__TASK INSTRUCTIONS__.
Take the material below and retype it in full; pictures are left out.

__DATASET CONTENT__.
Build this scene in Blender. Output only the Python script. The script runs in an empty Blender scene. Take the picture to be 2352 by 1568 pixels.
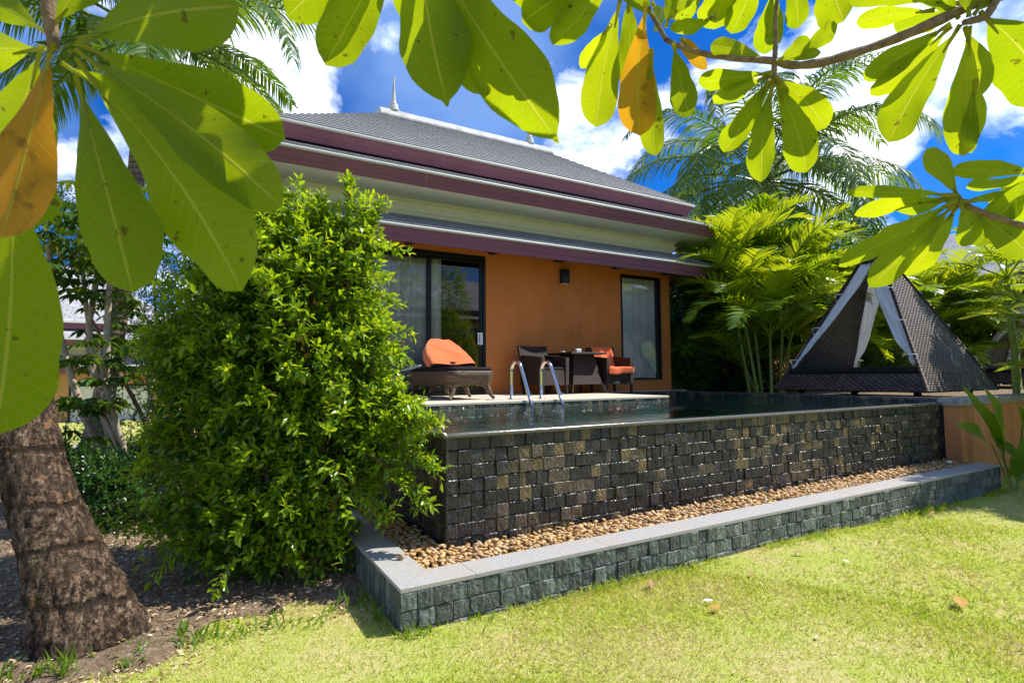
import bpy, math, random
import numpy as np
from mathutils import Vector, Matrix
rng = np.random.default_rng(11)
random.seed(5)
R = math.radians
sc = bpy.context.scene
col = sc.collection

# ------------------------------------------------------------------ camera
YAW, PITCH, ROLL, FOC = 0.52188, 0.0626482, -0.00718293, 1250.78   # FOC for a 2352 px wide frame
EYE = np.array([0.0, 0.0, 1.395])
def _rot():
    F = np.array([math.cos(PITCH)*math.sin(YAW), math.cos(PITCH)*math.cos(YAW), math.sin(PITCH)])
    Rt = np.array([math.cos(YAW), -math.sin(YAW), 0.0])
    U = np.cross(Rt, F)
    return np.stack([math.cos(ROLL)*Rt+math.sin(ROLL)*U, -math.sin(ROLL)*Rt+math.cos(ROLL)*U, -F], 1)
CM = _rot()
def at(u, v, d):
    """point seen at photo pixel (u, v) of the 2352 px wide frame, d metres along the view axis"""
    return EYE + CM @ np.array([(u-1176)/FOC, -(v-784)/FOC, -1.0])*d
def ground(u, v, z=0.0):
    r = CM @ np.array([(u-1176)/FOC, -(v-784)/FOC, -1.0])
    return EYE + r*(z-EYE[2])/r[2]
cd = bpy.data.cameras.new("camera"); cam = bpy.data.objects.new("camera", cd); col.objects.link(cam)
cd.sensor_width = 36; cd.lens = FOC/2352*36; cd.clip_start = 0.02; cd.clip_end = 2000
m4 = Matrix([list(CM[i])+[EYE[i]] for i in range(3)]+[[0,0,0,1]]); cam.matrix_world = m4
cd.dof.use_dof = True; cd.dof.focus_distance = 6.0; cd.dof.aperture_fstop = 10
sc.camera = cam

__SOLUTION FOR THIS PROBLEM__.
Build this scene in Blender. Output only the Python script. The script runs in an empty Blender scene. Take the picture to be 2352 by 1568 pixels.
import bpy, math, random
import numpy as np
from mathutils import Vector, Matrix
rng = np.random.default_rng(11)
random.seed(5)
R = math.radians
sc = bpy.context.scene
col = sc.collection

# ------------------------------------------------------------------ camera
YAW, PITCH, ROLL, FOC = 0.52188, 0.0626482, -0.00718293, 1250.78   # FOC for a 2352 px wide frame
EYE = np.array([0.0, 0.0, 1.395])
def _rot():
    F = np.array([math.cos(PITCH)*math.sin(YAW), math.cos(PITCH)*math.cos(YAW), math.sin(PITCH)])
    Rt = np.array([math.cos(YAW), -math.sin(YAW), 0.0])
    U = np.cross(Rt, F)
    return np.stack([math.cos(ROLL)*Rt+math.sin(ROLL)*U, -math.sin(ROLL)*Rt+math.cos(ROLL)*U, -F], 1)
CM = _rot()
def at(u, v, d):
    """point seen at photo pixel (u, v) of the 2352 px wide frame, d metres along the view axis"""
    return EYE + CM @ np.array([(u-1176)/FOC, -(v-784)/FOC, -1.0])*d
def ground(u, v, z=0.0):
    r = CM @ np.array([(u-1176)/FOC, -(v-784)/FOC, -1.0])
    return EYE + r*(z-EYE[2])/r[2]
cd = bpy.data.cameras.new("camera"); cam = bpy.data.objects.new("camera", cd); col.objects.link(cam)
cd.sensor_width = 36; cd.lens = FOC/2352*36; cd.clip_start = 0.02; cd.clip_end = 2000
m4 = Matrix([list(CM[i])+[EYE[i]] for i in range(3)]+[[0,0,0,1]]); cam.matrix_world = m4
cd.dof.use_dof = True; cd.dof.focus_distance = 6.0; cd.dof.aperture_fstop = 10
sc.camera = cam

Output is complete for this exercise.